What to work on: In the listing that follows, retype every line from the first through the one containing "scn.camera = cam". Pictures are to be left out.

-- Collected data start --

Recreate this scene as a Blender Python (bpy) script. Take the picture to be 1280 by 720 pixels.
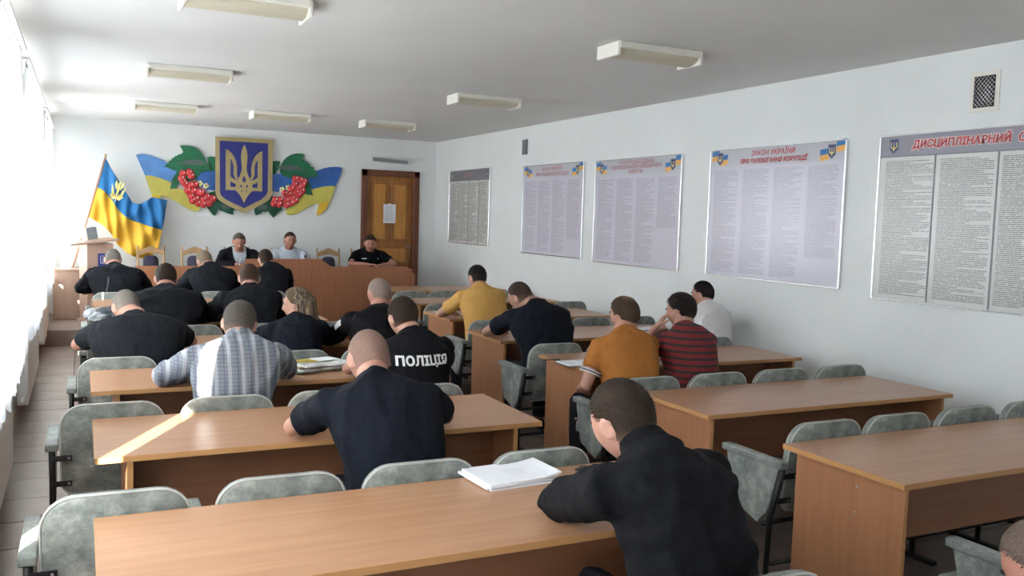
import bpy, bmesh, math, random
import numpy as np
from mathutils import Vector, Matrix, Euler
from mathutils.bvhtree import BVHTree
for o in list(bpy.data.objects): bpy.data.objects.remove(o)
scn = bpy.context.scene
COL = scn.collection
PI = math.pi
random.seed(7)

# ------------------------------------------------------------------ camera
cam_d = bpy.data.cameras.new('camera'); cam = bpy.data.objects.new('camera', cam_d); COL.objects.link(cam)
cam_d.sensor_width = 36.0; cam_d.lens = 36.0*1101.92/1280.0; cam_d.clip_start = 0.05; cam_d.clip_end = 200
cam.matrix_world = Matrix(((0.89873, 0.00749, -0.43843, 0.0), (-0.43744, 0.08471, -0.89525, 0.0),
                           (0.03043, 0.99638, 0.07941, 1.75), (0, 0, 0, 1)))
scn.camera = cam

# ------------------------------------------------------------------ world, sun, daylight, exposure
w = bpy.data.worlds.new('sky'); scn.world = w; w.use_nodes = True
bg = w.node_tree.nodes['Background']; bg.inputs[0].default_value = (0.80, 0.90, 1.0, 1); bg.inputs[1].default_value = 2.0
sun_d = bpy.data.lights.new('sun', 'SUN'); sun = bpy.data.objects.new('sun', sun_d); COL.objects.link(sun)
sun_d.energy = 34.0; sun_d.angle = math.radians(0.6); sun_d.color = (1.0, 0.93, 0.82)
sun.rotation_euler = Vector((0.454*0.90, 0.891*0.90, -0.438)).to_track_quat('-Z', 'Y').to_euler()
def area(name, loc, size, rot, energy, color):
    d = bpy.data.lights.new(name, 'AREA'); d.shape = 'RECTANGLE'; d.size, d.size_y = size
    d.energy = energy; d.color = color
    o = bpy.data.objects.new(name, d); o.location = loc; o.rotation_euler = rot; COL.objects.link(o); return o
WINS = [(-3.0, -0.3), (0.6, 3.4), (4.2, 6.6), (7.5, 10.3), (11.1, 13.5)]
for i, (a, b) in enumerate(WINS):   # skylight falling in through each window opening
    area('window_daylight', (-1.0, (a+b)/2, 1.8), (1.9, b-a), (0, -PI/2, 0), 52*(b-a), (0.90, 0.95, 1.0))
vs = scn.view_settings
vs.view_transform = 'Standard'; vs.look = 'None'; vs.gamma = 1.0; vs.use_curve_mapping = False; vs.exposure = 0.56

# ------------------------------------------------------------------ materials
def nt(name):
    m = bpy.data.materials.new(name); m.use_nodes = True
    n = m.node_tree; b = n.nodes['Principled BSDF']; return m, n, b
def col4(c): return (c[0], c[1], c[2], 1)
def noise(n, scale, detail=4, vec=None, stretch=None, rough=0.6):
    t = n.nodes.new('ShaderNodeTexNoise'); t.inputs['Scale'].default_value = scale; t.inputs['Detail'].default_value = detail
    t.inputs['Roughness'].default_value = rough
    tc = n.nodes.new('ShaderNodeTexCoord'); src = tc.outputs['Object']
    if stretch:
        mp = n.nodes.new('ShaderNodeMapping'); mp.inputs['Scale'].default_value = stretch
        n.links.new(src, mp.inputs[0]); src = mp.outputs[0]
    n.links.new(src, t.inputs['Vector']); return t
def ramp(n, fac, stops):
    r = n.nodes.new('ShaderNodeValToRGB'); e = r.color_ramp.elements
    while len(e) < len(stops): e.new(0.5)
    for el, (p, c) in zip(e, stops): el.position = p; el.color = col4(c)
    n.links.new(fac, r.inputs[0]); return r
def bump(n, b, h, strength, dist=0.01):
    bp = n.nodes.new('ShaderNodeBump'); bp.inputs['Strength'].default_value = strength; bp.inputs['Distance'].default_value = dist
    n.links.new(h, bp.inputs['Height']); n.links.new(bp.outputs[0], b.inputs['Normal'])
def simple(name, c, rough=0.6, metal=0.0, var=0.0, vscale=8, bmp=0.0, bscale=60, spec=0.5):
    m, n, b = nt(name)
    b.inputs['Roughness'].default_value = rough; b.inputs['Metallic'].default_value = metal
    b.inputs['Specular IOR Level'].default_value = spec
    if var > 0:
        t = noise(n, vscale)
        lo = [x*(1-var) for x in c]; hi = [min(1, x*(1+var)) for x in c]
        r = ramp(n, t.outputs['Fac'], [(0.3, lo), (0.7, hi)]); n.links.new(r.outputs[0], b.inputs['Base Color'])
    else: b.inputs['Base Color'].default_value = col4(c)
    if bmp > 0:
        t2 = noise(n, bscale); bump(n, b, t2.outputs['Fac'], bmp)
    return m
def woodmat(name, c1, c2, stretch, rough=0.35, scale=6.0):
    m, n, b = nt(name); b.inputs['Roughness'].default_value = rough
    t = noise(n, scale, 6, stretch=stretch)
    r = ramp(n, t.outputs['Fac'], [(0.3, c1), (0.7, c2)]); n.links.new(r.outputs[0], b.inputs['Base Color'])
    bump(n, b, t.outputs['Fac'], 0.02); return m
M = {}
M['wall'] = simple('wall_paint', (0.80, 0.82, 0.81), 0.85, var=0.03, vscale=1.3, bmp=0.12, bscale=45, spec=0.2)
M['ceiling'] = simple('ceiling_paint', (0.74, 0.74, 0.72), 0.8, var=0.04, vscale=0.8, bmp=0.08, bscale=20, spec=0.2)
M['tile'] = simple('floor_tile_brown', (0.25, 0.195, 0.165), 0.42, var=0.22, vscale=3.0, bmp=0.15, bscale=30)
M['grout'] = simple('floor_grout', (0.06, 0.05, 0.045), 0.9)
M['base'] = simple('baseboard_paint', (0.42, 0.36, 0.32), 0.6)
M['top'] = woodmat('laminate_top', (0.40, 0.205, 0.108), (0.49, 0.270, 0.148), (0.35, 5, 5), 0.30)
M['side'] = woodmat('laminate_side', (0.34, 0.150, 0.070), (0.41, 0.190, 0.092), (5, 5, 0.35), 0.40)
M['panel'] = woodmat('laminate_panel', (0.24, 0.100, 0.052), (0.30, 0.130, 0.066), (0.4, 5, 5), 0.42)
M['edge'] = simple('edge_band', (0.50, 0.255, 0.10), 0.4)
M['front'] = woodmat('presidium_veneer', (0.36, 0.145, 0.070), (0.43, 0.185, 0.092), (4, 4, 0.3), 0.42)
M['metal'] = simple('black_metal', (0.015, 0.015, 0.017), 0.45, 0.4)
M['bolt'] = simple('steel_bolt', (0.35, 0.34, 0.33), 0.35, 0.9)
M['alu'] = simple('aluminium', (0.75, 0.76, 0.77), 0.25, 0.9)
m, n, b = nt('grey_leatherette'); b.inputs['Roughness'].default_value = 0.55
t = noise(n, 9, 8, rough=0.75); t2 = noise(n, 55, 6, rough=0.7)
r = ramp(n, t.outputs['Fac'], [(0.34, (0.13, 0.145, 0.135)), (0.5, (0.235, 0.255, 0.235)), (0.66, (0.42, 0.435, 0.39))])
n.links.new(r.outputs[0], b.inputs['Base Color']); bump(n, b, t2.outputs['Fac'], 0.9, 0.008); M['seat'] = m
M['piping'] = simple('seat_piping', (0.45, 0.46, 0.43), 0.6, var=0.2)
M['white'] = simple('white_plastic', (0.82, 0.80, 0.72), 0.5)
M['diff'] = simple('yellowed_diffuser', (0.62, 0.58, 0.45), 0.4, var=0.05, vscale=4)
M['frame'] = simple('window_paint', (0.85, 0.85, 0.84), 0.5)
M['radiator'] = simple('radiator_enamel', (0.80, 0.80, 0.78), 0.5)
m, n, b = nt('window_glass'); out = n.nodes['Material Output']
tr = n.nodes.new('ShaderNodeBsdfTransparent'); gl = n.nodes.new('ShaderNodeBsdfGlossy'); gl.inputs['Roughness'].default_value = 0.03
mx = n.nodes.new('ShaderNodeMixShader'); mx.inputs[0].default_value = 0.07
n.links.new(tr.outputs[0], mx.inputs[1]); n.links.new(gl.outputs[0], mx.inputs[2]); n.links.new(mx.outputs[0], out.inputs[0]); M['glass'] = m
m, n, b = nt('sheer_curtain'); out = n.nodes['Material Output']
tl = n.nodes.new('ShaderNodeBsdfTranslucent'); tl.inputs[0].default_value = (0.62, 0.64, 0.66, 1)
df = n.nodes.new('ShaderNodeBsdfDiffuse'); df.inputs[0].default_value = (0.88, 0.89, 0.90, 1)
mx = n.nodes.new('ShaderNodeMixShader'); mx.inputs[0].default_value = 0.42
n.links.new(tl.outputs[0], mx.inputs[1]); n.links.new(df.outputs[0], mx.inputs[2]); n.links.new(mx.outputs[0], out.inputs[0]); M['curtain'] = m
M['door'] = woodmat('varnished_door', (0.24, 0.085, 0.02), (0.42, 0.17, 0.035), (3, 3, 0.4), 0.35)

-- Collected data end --

Reply to the exercise:
Recreate this scene as a Blender Python (bpy) script. Take the picture to be 1280 by 720 pixels.
import bpy, bmesh, math, random
import numpy as np
from mathutils import Vector, Matrix, Euler
from mathutils.bvhtree import BVHTree
for o in list(bpy.data.objects): bpy.data.objects.remove(o)
scn = bpy.context.scene
COL = scn.collection
PI = math.pi
random.seed(7)

# ------------------------------------------------------------------ camera
cam_d = bpy.data.cameras.new('camera'); cam = bpy.data.objects.new('camera', cam_d); COL.objects.link(cam)
cam_d.sensor_width = 36.0; cam_d.lens = 36.0*1101.92/1280.0; cam_d.clip_start = 0.05; cam_d.clip_end = 200
cam.matrix_world = Matrix(((0.89873, 0.00749, -0.43843, 0.0), (-0.43744, 0.08471, -0.89525, 0.0),
                           (0.03043, 0.99638, 0.07941, 1.75), (0, 0, 0, 1)))
scn.camera = cam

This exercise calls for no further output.